Organizations are notoriously inept at seeing and acting on problems of great significance (see: Kodak, Blockbuster, Lehman Brothers, Target in Canada, etc). And while there are many explanations for this myopia, I believe this inability to respond can be explained, in part, by company cultures that suppress the whistle-blowers, that hide the canaries in the coal mine, that obscure the proverbial pause buttons.


In today's workplace, we're encouraged to develop a "solutions-oriented mindest," and a high level of "change resiliency." Neither of these is problematic in and of itself.


But when an organization becomes too focused on solutions, it actually narrows its focus on internal and external challenges (see Adam Grant, The Creative Power of Misfits). When an organization focuses too much on change "resilience," it sacrifices some of its ability to ask critical questions, surface unforeseen challenges, and act upon the subtle yet significant problems that accompany any change.





And that's where coaching high performers comes in.


While it's true that high performers can be problem-solvers, they may be equally valuable for their capacity to flag the otherwise ignored weaknesses and threats confronting an organization. It might be said that a true high performer is best deployed not just a problem-solver but as a problem-flagger!


Part of coaching a high performer involves developing a "problems-oriented mindset," and perhaps even a bit of "change skepticism." We ought to hold coaching conversations with high performers in which we analyze and identify the competitive challenges that the rest of the organization chooses not to see. In these discussions, we should seek to put teams and organizations on a path towards sustainability - by surfacing factors undermining longevity.


We should seek to have these conversations with high performers - but we should be judicious and discerning about what constitutes high performance. It's likely that anyone in an organization can articulate a few conspicuous grievances about their peers or their day to day work. But we're not looking for senseless griping about obvious annoyances. Presumably, someone has already thought about these. We're looking for the hidden challenges, we're seeking to understand the imminent problems that are not readily seen by all. That's why these conversations are a perfect fit for your high performing team members: those who know the business, who know how it runs, and who know how to contribute to its success.


In these conversations, workplace leaders can use three familiar tools in slightly novel applications:


The first is the SWOT Analysis, a look into a team or organization's strengths, weaknesses, opportunities, and threats. Long applied in strategic planning meetings or executive retreats, SWOT Analyses have been the tool of senior leaders and those in the upper echelon of the org chart. But they shouldn't remain there exclusively. High performers should regularly be encouraged to analyze the strengths, weaknesses, opportunities, and threats confronting their team, with a keen emphasis on weaknesses and threats.


The key to using this tool for competitive advantage lies in using it consistently with high performers, in encouraging them to focus on the "W" and "T," and in naming weaknesses and threats that are not readily apparent to all others within the organization. The key coaching question in these conversations becomes: "What weaknesses and threats are you aware of, that others are not giving enough thought to?"
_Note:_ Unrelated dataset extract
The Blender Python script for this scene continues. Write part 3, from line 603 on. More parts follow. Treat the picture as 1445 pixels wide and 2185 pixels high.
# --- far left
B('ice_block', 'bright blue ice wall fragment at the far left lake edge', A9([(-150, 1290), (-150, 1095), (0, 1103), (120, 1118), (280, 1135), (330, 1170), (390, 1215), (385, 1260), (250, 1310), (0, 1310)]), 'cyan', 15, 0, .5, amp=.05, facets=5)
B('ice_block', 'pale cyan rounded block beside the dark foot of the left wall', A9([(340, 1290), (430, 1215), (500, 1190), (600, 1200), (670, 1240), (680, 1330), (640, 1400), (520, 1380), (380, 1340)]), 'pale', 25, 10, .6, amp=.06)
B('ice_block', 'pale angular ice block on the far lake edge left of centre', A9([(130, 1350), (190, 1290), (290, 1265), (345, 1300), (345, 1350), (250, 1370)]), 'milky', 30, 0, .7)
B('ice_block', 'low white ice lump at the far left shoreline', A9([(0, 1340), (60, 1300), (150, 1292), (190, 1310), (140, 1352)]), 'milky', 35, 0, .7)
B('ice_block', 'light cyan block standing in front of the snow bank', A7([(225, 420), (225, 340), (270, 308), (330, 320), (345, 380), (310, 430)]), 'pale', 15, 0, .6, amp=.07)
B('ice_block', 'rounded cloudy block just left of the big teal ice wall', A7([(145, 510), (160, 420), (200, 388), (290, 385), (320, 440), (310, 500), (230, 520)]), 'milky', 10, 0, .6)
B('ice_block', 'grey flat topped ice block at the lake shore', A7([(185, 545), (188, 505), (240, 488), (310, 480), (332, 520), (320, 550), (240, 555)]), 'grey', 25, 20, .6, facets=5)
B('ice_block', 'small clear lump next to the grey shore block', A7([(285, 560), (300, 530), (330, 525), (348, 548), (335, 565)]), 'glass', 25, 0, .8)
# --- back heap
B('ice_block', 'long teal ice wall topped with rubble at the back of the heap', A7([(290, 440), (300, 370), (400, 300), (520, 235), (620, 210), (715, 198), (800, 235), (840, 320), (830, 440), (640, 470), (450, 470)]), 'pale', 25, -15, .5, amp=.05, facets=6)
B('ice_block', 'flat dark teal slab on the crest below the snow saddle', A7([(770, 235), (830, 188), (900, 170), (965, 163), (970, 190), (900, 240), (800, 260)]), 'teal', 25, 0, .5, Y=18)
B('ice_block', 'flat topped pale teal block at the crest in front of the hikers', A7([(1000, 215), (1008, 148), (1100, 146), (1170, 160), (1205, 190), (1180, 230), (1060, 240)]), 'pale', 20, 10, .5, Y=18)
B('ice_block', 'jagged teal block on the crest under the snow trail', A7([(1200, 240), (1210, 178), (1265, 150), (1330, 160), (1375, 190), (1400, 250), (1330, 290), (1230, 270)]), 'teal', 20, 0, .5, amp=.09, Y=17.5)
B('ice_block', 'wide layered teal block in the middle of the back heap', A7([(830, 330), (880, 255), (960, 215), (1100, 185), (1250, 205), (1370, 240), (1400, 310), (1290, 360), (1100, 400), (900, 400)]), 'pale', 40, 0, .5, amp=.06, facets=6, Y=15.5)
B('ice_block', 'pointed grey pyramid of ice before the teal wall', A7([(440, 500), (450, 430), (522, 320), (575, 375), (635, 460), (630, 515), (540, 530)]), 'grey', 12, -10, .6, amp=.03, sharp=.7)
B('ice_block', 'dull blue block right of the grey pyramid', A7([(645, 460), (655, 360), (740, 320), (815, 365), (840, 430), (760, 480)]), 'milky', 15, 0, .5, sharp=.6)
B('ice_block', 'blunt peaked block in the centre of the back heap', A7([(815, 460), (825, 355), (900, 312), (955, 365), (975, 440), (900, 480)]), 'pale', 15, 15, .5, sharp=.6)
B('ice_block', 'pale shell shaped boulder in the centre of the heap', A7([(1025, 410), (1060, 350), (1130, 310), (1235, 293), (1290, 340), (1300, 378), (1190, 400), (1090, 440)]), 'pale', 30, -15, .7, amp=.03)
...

The second tool is "Five Whys," a technique often deployed to uncover a problem's root cause. With the Five Whys, a coach asks their coachee "why" a problem exists. Upon their answer, they ask "why" again, prompting a deeper level of reflection than we typically apply to workplace challenges.


Five Whys can help high performers evaluate proposed changes to a team or an organization, so as to identify what downstream effects such a change might create.


The third tool is "Value Stream Mapping," a process-mapping activity that identifies all of the steps involved in delivering a product from a business to a customer. Value Stream Mapping identifies redundancies and unnecessary steps that create waste.


Value Stream Mapping can help high performers to identify possible sources of clutter, or sources of clarification. With Value Stream Mapping, a coach encourages high performers to think about what an organization should add to or remove its critical paths in order to protect against competitive threats.


High performers have an aptitude for sensing consequential problems before the rest of the organization. Often, they are sensing these vulnerabilities at the same time our competitors are thinking about them. When we help high performers to identify meaningful problems - and not just to offer solutions - we buffer our organizations against future disruption.


So give your high performers permission to dwell on problems, and to be skeptical about changes. It may just be the competitive advantage you require in order to avoid stay relevant.